June 27, 2008

The Aaron Miles non-slide, stumble, tumble ... OUT!

An early June 4thebirds post from another network:

Going to pick on one of my favorite Cardinals today--Aaron Miles. Unfortunately for Mr. Miles, a current lapse of base running skills gives us an excellent example of what not to do in close plays at home plate.

And now that the goof-up is over and done with, we as fans can learn from the mistake. Miles probably figured out everything that went wrong somewhere about when we was upside-down and rolling over with his spikes pointing toward the Cincinatti sky.

First of all, when heading for home plate in a situation where the potential throw may be coming, realize that most of these throws are coming from an angle whereby your view will be severely limited. In last night's case, the throw came from directly behind Miles. Now, this gives you a clue that since there's no way you can be sure of how close a play there will be, that you might want to consider sliding, just in case. To continue my sarcasm, heed this base running rule of thumb on potentially close plays at the plate: When in doubt, slide.

Teammates near home plate can help as well. As a base runner, you should always have the on-deck batter positioning himself to assist you with verbal and hand signals. In Miles case, Rick Ankiel was the on-deck hitter, and positioned himself in an acceptable fashion so that Miles could see him. In these situations, "picking up" Ankiel was what Miles should've been doing.

Other assistance can be given by any and all base runners who happen to have crossed the plate ahead of time. In last night's case, this was Skip Schumaker, who gave a better hand signal for Miles to slide, although he wasn't in the best of positions as far as line of sight for Miles. In other words, if Miles had bothered to look in the first place, he might not have seen Schumaker on this particular play.

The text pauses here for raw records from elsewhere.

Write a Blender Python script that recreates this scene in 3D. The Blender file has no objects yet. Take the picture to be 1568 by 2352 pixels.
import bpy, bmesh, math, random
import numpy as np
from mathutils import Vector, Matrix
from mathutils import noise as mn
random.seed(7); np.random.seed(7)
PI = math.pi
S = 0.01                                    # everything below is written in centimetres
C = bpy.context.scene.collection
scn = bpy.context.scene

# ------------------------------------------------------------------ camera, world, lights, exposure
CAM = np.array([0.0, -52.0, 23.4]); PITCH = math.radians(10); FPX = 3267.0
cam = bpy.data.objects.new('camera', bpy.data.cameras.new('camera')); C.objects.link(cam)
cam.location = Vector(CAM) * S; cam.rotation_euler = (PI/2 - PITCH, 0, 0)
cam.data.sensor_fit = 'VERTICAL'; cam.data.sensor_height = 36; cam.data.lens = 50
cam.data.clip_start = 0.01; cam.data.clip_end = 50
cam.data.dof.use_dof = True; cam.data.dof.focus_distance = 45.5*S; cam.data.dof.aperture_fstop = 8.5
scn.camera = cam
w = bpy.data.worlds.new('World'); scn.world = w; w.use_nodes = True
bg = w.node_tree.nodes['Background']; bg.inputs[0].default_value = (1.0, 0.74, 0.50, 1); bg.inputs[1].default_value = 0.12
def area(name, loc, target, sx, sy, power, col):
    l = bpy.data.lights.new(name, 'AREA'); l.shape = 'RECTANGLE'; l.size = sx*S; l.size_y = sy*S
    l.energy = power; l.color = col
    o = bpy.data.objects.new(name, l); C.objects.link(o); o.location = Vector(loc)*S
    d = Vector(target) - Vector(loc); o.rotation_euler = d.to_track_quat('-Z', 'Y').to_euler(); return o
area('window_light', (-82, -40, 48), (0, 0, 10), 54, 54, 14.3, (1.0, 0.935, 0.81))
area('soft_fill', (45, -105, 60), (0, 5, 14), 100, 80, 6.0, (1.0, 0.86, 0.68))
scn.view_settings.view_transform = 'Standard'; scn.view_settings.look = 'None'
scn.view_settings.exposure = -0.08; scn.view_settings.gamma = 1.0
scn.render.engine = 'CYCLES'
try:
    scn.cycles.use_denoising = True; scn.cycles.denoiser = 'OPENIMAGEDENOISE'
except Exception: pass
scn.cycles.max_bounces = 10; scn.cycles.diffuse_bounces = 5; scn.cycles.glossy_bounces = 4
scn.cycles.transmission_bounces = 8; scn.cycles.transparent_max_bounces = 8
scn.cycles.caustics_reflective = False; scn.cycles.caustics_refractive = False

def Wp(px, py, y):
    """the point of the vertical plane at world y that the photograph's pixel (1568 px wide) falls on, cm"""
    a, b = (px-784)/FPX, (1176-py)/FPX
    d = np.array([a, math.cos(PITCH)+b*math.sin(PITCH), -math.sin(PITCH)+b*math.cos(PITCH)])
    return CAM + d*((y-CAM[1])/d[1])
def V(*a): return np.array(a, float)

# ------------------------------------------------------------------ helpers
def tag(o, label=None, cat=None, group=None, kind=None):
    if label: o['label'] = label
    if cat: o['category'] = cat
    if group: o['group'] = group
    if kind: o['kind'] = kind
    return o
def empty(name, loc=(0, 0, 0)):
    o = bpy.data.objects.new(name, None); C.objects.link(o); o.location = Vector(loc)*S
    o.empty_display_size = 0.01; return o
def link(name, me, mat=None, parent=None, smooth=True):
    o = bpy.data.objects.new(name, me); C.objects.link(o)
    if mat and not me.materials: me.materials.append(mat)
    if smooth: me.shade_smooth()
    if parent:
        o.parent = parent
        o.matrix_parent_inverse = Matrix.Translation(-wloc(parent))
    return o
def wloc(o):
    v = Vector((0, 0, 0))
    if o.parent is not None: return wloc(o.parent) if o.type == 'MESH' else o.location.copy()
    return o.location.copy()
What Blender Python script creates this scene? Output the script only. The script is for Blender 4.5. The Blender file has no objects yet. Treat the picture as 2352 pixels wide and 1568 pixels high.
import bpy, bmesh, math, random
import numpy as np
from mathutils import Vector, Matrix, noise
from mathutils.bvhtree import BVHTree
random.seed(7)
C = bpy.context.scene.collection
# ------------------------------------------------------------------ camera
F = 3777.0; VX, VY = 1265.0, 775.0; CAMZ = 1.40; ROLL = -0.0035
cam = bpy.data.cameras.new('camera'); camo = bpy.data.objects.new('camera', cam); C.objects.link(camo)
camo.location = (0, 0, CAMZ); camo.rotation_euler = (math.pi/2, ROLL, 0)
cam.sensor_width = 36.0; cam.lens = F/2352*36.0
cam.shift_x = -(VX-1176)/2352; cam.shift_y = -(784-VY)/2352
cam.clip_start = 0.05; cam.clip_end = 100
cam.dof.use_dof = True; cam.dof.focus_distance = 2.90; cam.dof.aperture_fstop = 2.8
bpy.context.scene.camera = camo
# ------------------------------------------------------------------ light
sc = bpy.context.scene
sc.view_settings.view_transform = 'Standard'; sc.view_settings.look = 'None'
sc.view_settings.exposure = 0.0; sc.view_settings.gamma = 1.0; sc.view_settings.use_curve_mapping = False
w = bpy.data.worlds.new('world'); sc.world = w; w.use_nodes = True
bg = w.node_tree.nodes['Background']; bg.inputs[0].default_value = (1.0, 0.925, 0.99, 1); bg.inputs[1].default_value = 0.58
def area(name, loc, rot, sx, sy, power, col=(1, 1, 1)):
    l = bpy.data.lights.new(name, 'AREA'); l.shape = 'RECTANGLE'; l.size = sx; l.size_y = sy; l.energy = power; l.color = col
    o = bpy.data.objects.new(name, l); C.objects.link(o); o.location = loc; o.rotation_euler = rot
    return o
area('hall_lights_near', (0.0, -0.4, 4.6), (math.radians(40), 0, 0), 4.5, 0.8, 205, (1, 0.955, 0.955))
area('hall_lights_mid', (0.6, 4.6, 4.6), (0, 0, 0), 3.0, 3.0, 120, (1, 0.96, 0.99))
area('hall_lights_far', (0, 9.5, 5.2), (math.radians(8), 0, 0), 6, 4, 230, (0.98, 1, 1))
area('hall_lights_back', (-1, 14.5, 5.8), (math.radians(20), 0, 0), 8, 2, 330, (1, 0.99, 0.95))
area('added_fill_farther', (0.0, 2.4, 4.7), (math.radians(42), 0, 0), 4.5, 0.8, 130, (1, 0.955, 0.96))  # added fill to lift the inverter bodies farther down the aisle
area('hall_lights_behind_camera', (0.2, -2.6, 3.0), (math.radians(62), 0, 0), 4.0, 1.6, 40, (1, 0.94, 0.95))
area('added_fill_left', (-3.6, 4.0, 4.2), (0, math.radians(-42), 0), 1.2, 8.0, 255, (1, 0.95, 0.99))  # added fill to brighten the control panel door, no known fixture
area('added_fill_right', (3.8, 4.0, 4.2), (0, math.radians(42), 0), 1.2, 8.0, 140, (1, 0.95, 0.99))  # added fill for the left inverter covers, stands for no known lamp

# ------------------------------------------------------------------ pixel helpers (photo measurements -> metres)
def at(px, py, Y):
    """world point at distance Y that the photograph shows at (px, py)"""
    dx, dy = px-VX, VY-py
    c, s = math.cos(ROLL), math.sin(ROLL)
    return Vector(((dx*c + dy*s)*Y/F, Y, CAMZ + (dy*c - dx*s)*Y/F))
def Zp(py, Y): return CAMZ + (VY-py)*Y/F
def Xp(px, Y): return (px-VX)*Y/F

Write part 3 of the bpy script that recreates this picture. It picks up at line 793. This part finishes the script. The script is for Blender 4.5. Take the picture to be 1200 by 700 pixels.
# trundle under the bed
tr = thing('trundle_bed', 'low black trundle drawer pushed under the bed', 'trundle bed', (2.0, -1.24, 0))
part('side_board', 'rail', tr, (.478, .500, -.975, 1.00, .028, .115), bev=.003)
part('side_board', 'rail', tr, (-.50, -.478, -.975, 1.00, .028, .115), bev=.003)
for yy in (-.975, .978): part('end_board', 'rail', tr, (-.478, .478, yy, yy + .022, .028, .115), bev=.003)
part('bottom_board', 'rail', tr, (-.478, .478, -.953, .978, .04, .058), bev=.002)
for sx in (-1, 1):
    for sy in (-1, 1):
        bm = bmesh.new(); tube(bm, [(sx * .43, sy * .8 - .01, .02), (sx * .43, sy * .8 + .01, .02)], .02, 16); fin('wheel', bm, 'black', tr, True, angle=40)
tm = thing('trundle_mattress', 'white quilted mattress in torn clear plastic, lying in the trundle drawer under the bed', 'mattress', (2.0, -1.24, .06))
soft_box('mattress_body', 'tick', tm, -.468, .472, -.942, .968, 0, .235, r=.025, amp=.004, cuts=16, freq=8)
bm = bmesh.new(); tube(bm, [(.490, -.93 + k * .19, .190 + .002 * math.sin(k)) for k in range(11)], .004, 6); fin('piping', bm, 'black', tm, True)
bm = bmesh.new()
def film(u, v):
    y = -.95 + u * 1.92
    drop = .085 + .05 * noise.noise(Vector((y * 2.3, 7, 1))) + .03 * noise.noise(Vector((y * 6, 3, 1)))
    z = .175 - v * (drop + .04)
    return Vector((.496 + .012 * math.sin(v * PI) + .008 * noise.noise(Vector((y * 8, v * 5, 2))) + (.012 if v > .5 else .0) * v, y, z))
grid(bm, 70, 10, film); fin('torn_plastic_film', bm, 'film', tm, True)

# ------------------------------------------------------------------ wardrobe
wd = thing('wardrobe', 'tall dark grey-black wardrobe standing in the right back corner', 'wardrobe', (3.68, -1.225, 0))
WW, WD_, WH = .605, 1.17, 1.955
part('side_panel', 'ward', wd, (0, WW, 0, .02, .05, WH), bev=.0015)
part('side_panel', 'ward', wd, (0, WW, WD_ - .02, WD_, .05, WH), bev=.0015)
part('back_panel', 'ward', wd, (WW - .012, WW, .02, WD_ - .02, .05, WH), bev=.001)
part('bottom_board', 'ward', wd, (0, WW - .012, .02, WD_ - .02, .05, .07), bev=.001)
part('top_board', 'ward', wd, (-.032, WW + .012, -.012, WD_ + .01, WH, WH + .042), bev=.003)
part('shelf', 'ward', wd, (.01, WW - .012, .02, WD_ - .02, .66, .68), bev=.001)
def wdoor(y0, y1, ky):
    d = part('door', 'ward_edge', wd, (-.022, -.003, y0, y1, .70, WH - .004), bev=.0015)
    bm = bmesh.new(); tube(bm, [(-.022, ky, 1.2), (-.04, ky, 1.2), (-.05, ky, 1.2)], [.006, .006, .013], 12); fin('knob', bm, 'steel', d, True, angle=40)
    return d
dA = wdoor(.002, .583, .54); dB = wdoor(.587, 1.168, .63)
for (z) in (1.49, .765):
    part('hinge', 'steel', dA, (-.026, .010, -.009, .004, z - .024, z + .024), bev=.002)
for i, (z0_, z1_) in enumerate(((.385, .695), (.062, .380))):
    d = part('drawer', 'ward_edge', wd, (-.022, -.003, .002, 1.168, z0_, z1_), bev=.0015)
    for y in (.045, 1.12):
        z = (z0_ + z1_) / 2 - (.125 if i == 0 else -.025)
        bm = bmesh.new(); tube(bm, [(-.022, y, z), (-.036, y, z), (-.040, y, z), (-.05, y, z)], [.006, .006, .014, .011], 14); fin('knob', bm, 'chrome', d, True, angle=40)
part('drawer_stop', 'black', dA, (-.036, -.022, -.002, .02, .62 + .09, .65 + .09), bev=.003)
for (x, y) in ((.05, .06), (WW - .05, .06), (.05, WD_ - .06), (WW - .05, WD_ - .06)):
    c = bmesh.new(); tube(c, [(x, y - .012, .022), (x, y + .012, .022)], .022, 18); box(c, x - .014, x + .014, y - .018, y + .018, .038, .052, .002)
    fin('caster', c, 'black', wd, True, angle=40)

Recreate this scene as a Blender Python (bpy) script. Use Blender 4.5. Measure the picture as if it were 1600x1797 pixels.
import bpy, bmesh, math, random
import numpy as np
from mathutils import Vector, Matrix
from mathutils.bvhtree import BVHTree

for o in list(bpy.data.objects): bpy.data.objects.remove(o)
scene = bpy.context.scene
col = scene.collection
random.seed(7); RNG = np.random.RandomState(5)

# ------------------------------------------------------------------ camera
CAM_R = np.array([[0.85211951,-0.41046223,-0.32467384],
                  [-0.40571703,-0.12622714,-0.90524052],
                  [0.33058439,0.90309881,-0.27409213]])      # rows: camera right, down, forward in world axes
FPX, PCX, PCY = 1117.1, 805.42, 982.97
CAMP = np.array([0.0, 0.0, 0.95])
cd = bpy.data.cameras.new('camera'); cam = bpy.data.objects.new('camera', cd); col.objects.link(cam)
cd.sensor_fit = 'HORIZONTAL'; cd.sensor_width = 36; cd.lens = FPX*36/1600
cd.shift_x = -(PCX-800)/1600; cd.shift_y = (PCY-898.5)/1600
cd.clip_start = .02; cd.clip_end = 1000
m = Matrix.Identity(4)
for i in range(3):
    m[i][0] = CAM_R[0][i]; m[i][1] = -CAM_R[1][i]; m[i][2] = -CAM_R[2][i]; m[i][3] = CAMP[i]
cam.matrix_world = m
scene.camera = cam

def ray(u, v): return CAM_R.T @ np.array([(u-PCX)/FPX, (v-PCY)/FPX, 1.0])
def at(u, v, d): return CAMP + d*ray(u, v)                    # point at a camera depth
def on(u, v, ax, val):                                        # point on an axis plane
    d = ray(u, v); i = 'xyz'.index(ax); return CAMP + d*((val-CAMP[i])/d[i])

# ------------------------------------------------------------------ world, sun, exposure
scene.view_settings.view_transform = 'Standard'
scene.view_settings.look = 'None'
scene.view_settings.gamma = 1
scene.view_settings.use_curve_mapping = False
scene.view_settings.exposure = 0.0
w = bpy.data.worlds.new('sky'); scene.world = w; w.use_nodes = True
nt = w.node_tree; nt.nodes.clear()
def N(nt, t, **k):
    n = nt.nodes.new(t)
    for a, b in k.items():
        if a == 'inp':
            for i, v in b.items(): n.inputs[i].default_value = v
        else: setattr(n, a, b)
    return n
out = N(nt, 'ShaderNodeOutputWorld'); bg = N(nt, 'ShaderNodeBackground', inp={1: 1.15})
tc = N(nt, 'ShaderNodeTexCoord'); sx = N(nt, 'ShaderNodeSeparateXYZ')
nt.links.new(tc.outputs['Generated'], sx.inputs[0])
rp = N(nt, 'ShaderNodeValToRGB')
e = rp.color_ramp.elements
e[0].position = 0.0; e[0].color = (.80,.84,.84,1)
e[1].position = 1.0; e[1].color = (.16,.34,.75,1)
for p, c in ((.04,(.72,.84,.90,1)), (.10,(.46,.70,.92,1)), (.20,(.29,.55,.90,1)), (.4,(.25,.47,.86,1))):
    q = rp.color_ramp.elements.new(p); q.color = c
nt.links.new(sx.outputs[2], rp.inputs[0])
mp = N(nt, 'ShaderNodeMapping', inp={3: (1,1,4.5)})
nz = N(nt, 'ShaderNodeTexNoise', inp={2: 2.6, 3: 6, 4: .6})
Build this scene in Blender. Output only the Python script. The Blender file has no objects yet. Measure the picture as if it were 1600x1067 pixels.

The next problem, and this one isn't Miles's, was that the signals to an oncoming base runner at home plate where there could be a play, should come from the on-deck batter, all the time. This is because there may or may not be a base runner that has crossed the plate prior to the base runner with the potentially close play. But there will always be an on-deck hitter, so for the sake of consistency, the on-deck hitter should be used for assistance.

So Miles had made the ultimate mistake of not sliding, and base runners are often tricked by good catchers who stand by, waiting for the throw, but acting as if there is no throw coming at all. To prevent such tactics from making you look silly, apply the aforementioned rule: When in doubt, slide.

Now it's time for the What-ifs. Let's say Miles does slide, as he should have.

No guarantee Miles will be safe, but on the play last night, had he applied a strong slide, he more than likely would've knocked the catcher's left foot clear of blocking the plate, thereby allowing a "home free" slide, in plenty of time to beat the tag.

Another "what-if." Had Miles slid safely, he very well might've upset the catcher (instead of the other way around), either dislodging the ball or making him miss the throw completely. Ryan Ludwick could've the advanced to third, or possibly came around to score himself, depending on where the ball might've strayed off to, considering the following important aspect of the play that even FSN Midwest announcers Al Hrabosky and Dan McLaughlin missed. If you've seen the play, or the many replays, notice that Reds' pitcher, Cueto, is so taken in with the action of the play, he doesn't bother to back it up. On such a play, a pitcher hustles to a position in foul territory, behind the plate, in line with the throw, or where he believes an "off-throw" is heading, just in case. Cueto's play was just as sloppy as Miles's. Cueto never left the area of the mound, but got away with his mistake, so common to youth leagues where 10-year-olds are just learning how to back up a base.

These plays do matter, even when you win by a huge score like 10-0. Why? Imagine a close game, perhaps a tie game, or the chance to tie, and you have a base runner heading for home, in much the same way as Aaron Miles did last night. How important are all these aspects now?

So I've scoured Mr. Miles pretty good, here, but I'm confident, as I'd said earlier, that he figured out the mistake by the time he was on his back and rolling along the dirt. I'm confident that Miles will not make that mistake again, nor any other Cardinals' player who watched, like the rest of us, with pursed lips and sounding, "Ewwwwww."